The jump of cadlag process is indistinguishable from the zero process

Question

Let $X$ be adapted and cadlag. If $\Delta X_T1_{T<\infty}=0$ a.s. for each stopping time $T$, then $\Delta X$ is indistinguishable from the zero process.

Protter proves the above statement by the following arguments:

Define stopping times for each $n$ inductively:

$T^{n,1} = \inf\{t >0 : |\Delta X_t|>\frac{1}{n}\},$

$T^{n,k}=\inf\{t >T^{n,k-1} : |\Delta X_t|>\frac{1}{n}\}.$

Then $T^{n,k}>T^{n,k-1}$ a.s. on $\{T^{n,k-1}<\infty\}$. Moreover $$\{|\Delta X_t|>0\}=\bigcup_{n,k}\{|\Delta X_{T^{n,k}}1_{T^{n,k}<\infty}|>0\}.\tag{1}$$

I am trying to understand this argument. We are trying to establish the LHS of (1) has measure $0$, and using the assumption, it suffices to establish $(1)$.

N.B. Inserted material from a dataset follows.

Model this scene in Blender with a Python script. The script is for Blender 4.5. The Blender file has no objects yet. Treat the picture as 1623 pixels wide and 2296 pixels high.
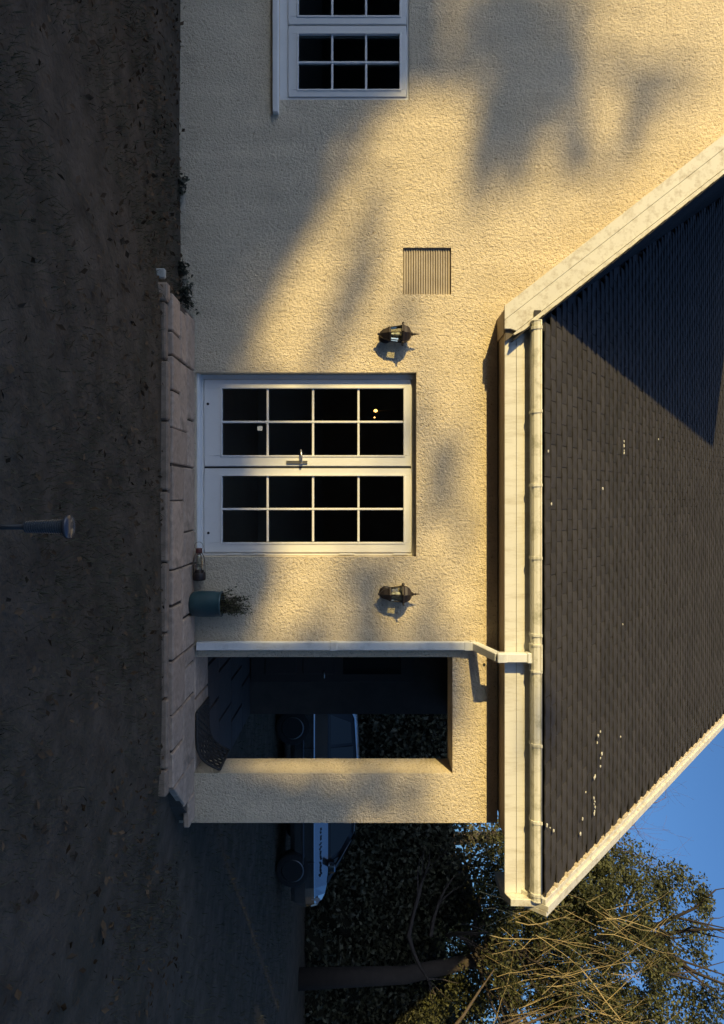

We know $$\{|\Delta X_t|>0\}=\bigcup_{n}\{\omega: \exists t>0, s.t. |\Delta X_t|>\frac{1}{n}\}.\tag{2}$$ Comparing (2) with (1), we know it suffices to show $$\{\omega: \exists t>0, s.t. |\Delta X_t|>\frac{1}{n}\}=\bigcup_{k}\{|\Delta X_{T^{n,k}}1_{T^{n,k}<\infty}|>0\}.$$

Then I don't know how to proceed. In particular, I don't know what the state of $\Delta X_{T^{n,k}}$ since $\Delta X_t$ does not have any continuity. Moreover, I don't understand why "$T^{n,k}>T^{n,k-1}$ a.s. on $\{T^{n,k-1}<\infty\}$" is true and how to use it.

Answer 1

Let $t_0\in (0,\infty)$. We prove the result on $[0,t_o]$. X is cadlag $\implies\{t:|\Delta X_t|>0\}$ is countable a.s. $$\cup_{n=1}^\infty \{t:|\Delta X_t|>1/n\}=\{t:|\Delta X_t|>0\}.$$ Now, define inductively $T^{n,k}$ as you have done above. The definition of $T^{n,k}$ implies $T^{n,k}>T^{n,k-1}$ a.s. on $\{T^{n,k-1}< \infty \}.$ Protter says these are stopping times as a result of Theorem 4, but $\Delta X$ is not cadlag. So, thereom 4 specifically does not apply. He mentions the Debut theorem after that. I consulted Medvegyev's Stochastic Integration Theory for a discussion of the Debut Theorem. $\Delta X$ is progressively measurable since $X$ is cadlag. The Debut theorem implies they are stopping times. Finally, the last line of the proof follows by noting that the countable union of sets of measure zero has measure zero.